Como transformar a História do Brasil em best-seller? 1808 vendeu 600 mil exemplares…

Laurentino Gomes – Fiz do jeito que aprendi. Sou repórter, editor, há mais de 30 anos. Só mudou o formato. Antes, eu publicava informação em jornal e revista; agora, em livro. Mas a essência é exatamente a mesma. E essa é a grande mágica que as pessoas não entendem: como um jornalista faz um livro bem-sucedido sem ter formação acadêmica de historiador? Acho que o jornalista pode tratar de qualquer assunto, com relevância e profundidade, desde que faça reportagem como deve ser feita, pesquisando muito e tendo boa orientação. O primeiro trabalho para uma boa reportagem é buscar uma fonte confiável para te orientar. No meu caso, o Alberto da Costa e Silva (diplomata e historiador).

Você fez também reportagem de campo. Refez o caminho percorrido por D. Pedro na véspera do Grito do Ipiranga. Isso foi importante, mesmo em se tratando de eventos passados há muito tempo?

L.G. – Sim, não é só o trabalho de escritório, biblioteca, é preciso ir para a rua. Fui visitar os locais dos acontecimentos porque, curiosamente, embora distante no tempo, eles guardam informações preciosas para quem tem o olhar atento. A etapa seguinte é ter a capacidade de converter todo esse grande volume de informação reunido, muitas vezes em linguagem técnica, repleta de jargão, numa narrativa acessível para o leitor médio, não especialista. Como escrevem Bill Kovach e Tom Rosenstiel no livro Os elementos do jornalismo, nossa missão é tornar o relevante irresistível.

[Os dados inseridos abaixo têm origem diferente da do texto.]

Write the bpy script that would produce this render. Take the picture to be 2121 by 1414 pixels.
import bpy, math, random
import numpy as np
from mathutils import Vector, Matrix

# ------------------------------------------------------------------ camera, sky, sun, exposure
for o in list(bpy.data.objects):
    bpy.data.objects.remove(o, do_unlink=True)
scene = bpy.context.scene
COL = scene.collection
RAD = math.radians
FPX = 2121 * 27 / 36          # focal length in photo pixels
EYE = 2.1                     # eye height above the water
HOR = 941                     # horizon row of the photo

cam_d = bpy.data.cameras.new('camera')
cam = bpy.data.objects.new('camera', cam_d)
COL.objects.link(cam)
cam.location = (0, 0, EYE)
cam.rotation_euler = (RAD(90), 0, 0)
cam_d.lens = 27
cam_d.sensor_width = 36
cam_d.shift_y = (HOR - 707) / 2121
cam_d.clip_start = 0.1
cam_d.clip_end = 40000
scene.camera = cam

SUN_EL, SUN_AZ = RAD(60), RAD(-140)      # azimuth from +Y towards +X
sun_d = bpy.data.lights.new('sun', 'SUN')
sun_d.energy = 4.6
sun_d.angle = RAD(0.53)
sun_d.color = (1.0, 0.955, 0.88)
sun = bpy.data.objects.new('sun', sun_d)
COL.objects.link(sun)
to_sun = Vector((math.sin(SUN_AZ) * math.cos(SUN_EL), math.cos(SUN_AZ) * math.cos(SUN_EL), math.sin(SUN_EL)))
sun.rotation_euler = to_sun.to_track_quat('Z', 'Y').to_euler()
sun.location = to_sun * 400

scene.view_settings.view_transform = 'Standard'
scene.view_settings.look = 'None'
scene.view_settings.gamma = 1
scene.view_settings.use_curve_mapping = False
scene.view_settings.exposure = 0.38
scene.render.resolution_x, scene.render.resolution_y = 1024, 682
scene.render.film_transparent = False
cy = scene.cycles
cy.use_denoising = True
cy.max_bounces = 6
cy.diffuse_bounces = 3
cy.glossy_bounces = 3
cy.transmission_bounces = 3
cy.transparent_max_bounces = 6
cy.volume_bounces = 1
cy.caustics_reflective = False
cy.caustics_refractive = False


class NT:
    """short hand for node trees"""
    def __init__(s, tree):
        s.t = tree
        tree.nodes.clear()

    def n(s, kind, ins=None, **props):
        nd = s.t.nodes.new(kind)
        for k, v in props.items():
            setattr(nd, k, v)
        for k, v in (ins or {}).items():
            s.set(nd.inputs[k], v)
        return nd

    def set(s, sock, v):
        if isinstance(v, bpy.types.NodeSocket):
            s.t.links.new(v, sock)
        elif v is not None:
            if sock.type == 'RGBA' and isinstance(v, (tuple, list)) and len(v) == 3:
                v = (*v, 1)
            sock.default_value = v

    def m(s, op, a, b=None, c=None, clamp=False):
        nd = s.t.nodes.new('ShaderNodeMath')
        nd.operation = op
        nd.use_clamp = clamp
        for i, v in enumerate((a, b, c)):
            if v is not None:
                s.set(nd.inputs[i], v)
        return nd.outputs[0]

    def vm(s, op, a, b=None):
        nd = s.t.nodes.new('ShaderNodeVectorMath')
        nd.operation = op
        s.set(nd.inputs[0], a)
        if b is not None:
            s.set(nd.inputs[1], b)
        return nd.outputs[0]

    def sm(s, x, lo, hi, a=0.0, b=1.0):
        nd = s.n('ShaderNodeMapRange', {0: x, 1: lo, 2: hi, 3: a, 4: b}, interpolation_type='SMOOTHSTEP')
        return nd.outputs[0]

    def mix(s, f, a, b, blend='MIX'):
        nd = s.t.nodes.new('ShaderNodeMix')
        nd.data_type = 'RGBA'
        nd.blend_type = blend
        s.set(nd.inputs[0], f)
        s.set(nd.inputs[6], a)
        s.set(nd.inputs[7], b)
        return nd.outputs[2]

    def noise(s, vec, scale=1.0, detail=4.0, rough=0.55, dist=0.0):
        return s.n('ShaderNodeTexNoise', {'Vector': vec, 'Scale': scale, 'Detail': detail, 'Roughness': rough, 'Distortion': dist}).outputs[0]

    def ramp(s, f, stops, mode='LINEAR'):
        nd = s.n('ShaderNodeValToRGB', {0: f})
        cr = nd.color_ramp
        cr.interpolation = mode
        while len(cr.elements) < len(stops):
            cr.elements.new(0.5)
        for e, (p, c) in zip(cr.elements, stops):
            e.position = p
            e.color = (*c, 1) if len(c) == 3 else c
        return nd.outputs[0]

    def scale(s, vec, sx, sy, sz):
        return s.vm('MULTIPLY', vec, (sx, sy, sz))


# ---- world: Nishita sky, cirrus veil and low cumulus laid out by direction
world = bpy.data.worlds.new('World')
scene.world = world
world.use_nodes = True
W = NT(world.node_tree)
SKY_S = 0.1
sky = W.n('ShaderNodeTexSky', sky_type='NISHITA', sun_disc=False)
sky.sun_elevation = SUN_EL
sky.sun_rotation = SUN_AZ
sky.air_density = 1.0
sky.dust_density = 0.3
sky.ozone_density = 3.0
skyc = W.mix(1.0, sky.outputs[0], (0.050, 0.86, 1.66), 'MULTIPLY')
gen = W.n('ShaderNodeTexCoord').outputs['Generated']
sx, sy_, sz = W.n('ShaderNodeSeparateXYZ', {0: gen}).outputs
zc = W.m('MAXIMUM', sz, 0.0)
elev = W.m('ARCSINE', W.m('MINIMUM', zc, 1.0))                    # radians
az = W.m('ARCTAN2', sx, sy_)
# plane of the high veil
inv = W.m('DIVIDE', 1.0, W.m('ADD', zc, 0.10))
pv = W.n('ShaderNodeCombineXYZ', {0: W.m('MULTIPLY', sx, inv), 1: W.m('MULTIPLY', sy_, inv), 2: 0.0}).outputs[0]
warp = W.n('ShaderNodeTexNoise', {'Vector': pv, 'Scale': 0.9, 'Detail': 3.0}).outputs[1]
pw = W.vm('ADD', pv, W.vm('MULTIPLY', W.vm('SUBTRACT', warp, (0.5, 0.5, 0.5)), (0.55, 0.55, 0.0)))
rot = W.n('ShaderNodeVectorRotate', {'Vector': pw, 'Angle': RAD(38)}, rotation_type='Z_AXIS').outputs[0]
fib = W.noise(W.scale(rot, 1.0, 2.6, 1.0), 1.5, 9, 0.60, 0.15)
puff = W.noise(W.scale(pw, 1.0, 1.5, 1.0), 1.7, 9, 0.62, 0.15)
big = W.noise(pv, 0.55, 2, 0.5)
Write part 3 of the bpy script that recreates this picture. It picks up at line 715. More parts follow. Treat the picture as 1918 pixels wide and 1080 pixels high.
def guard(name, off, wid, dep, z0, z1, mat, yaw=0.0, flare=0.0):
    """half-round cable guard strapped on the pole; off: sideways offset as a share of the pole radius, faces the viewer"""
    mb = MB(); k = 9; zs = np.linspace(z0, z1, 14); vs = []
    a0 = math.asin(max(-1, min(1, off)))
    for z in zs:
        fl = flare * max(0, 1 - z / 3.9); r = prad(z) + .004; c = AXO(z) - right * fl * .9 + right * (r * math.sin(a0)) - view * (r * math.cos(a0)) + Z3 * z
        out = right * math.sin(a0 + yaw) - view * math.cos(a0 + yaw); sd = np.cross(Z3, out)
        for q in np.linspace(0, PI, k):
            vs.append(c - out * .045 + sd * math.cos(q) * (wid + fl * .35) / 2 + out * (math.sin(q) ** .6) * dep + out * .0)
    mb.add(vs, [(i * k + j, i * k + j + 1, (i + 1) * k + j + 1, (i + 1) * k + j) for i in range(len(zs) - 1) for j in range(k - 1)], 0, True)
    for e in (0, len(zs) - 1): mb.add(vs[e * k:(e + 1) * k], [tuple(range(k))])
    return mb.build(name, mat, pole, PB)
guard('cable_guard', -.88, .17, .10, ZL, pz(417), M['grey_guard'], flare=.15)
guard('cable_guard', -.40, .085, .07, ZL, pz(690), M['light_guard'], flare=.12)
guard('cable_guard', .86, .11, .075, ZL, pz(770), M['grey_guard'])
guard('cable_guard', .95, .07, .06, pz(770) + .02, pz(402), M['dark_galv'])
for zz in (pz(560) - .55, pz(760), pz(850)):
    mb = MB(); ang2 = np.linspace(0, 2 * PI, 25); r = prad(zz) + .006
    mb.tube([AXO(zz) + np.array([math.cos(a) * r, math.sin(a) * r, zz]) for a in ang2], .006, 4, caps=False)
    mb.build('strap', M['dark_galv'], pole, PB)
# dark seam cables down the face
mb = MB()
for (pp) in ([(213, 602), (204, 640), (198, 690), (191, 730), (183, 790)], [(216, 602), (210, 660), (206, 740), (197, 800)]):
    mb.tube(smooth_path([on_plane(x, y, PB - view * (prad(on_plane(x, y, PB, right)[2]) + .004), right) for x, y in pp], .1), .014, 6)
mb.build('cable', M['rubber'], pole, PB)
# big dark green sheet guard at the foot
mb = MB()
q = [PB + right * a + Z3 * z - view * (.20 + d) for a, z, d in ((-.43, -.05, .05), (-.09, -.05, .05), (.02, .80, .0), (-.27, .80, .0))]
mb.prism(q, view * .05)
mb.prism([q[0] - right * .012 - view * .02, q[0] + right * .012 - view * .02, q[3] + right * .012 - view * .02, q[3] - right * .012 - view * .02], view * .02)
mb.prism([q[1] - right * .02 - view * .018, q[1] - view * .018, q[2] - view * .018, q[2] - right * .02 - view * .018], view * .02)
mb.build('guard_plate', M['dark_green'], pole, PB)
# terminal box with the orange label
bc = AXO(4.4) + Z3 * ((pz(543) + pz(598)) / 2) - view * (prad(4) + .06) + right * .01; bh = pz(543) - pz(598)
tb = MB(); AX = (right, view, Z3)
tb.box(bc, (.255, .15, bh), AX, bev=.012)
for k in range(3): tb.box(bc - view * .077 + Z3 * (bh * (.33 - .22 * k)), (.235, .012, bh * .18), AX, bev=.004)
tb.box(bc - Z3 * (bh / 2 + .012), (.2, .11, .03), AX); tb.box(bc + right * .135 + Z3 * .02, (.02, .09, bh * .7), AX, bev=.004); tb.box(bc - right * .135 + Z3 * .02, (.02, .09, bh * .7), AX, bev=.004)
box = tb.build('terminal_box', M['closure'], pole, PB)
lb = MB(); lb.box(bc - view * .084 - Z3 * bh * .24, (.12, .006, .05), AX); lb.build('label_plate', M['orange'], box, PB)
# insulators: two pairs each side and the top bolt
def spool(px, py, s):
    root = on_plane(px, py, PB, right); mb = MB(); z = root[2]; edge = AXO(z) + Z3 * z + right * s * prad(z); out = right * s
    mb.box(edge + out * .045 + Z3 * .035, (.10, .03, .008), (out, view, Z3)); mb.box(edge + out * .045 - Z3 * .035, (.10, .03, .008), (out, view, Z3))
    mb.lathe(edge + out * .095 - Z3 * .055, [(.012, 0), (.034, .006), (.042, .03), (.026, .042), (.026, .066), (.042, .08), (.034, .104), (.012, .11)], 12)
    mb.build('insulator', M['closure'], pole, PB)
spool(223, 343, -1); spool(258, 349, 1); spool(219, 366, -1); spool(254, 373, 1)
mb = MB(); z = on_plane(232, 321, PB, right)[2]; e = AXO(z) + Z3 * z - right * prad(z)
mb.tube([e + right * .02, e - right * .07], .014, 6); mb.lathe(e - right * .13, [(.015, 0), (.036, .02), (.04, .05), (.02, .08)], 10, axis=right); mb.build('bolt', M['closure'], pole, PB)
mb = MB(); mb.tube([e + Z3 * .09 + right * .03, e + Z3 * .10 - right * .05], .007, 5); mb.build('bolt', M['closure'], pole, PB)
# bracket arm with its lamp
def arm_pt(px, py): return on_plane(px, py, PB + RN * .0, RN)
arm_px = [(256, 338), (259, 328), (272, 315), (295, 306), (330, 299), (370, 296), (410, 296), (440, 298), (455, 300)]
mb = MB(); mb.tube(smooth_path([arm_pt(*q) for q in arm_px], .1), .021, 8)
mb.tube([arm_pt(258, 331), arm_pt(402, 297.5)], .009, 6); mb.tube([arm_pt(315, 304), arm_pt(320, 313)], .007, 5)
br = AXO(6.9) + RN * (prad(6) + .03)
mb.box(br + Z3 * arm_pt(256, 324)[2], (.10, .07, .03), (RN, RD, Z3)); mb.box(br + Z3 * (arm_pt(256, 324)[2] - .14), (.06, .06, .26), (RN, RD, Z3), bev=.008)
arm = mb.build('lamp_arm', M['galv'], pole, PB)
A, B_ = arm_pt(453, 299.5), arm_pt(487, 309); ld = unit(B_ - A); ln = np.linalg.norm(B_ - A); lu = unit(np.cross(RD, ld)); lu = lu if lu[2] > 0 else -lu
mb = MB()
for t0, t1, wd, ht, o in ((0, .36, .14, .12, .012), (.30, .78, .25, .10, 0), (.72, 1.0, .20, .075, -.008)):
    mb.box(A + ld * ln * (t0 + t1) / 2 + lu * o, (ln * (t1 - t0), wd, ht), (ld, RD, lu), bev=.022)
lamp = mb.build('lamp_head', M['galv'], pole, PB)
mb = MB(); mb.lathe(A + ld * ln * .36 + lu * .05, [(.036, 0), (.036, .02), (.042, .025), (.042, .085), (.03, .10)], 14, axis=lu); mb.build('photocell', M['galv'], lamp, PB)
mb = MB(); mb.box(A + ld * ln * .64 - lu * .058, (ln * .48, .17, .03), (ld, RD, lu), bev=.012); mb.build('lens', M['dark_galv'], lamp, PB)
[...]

Houve resistência por parte da academia por ver um jornalista escrevendo sobre História?

L.G. – No começo, senti uma reação muito forte, o que é natural. A academia tem um sistema interno de validação, que passa pela graduação, mestrado, doutorado. Ela valida a si própria. Aí chega um jornalista falando sobre o seu ambiente e se torna um best-seller. É normal que haja uma certa apreensão. Mas percebi que os bons historiadores leram o livro e o validaram, tive resenhas bem positivas. A resposta mais entusiasmada foi dos professores de História, a turma que está em sala de aula diariamente.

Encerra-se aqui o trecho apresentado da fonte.